O problema que ele está discutindo, da acessibilidade à experiência alheia, é conhecido como o "problema difícil da consciência" (Chalmers, 2007) e tem em seu centro a especificidade das experiências íntimas, que é conhecida como "qualia". O desafio imposto não pode ser enfrentado diretamente, pelo estabelecimento de um acesso direto à experiência alheia, como naquela ideia de transmissão de pensamentos via sensores, anunciada por Elon Musk para o delírio dos seus seguidores acríticos. Esse não será o caminho, uma vez que essas experiências são consequências diretas e inalienáveis dos cérebros individuais em que se manifestam e das memórias que lhes servem de base. Externalizá-las seria como extrair o movimento das pernas do corredor.

Mas e, se ao invés de tentar descrever o "qualia" diretamente, focássemos a rede associativa que é estimulada a cada nova experiência? Será que, se construíssemos uma base de associações segmentada por idade, sexo, condições neurológicas e tudo mais, poderíamos captar ecos do impenetrável?
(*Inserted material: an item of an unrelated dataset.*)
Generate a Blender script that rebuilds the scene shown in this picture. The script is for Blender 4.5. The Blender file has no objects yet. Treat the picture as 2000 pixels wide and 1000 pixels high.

Essa é a ideia por trás da teoria do espaço qualitativo ("quality space theory").

"A qualidade subjetiva é determinada pela comparação com outras experiências. Se conseguirmos determinar quão similar uma experiência é em relação a todas as outras, talvez cheguemos a uma descrição completa da mesma" (Lau et al., 2023).

A busca por mapear a qualidade subjetiva como um sistema de diferenças vem levando a estudos sofisticados, em que os sujeitos são instruídos a fazer associações entre as suas experiências, dentro e fora de cápsulas de ressonância magnética.

Por exemplo: o sujeito é exposto a um estímulo vermelho e deve usar um dispositivo de seleção de cores para colocar aquilo que está vendo em uma fila de estímulos, usando todas as combinações possíveis de vermelho, verde e azul (RGB).

Em outro teste, ele deve fazer o mesmo com a experiência de morder uma maçã; depois, com a experiência de mastigá-la e de engoli-la. Em outra bateria, deve definir o mosaico de associações afetivas evocadas pela experiência de engolir a maçã, em oposição às frutas que intercalou por proximidade (por exemplo, pera e nectarina). E assim por diante.

Recentemente, 426 sujeitos portadores de visão típica e 207 daltônicos participaram de um estudo massivo de percepção associativa de cores, gerando resultados tratados com uma técnica de mapeamento de correspondências conhecida como GWOT ("Gromov-Wasserstein Optimal Transport"). Isso deu origem a um mapa de relações entre experiências íntimas sem precedentes.

Segundo os autores, a nossa experiência mental das cores é muito próxima da dos outros sujeitos que enxergam normalmente, ao passo que as pessoas que têm limitações no processamento de cores não apenas enxergam menos estímulos, elas efetivamente veem um mundo diferente.

"Nossos resultados das estruturas do 'qualia' é consistente com a ideia de que as propriedades relacionais deste são compartilhadas de maneira universal pelos indivíduos neurotípicos. De maneira intrigante, nossos resultados sugerem que pessoas de visão atípica têm uma estrutura de experiências de cores diferentes —e não meramente limitada pela ausência de alguma de suas dimensões" (Kawakita, et al., 2023, no prelo). Não se trata de nada definitivo, mas certamente é um bom termômetro dos avanços no campo daquilo que não pode ser representado.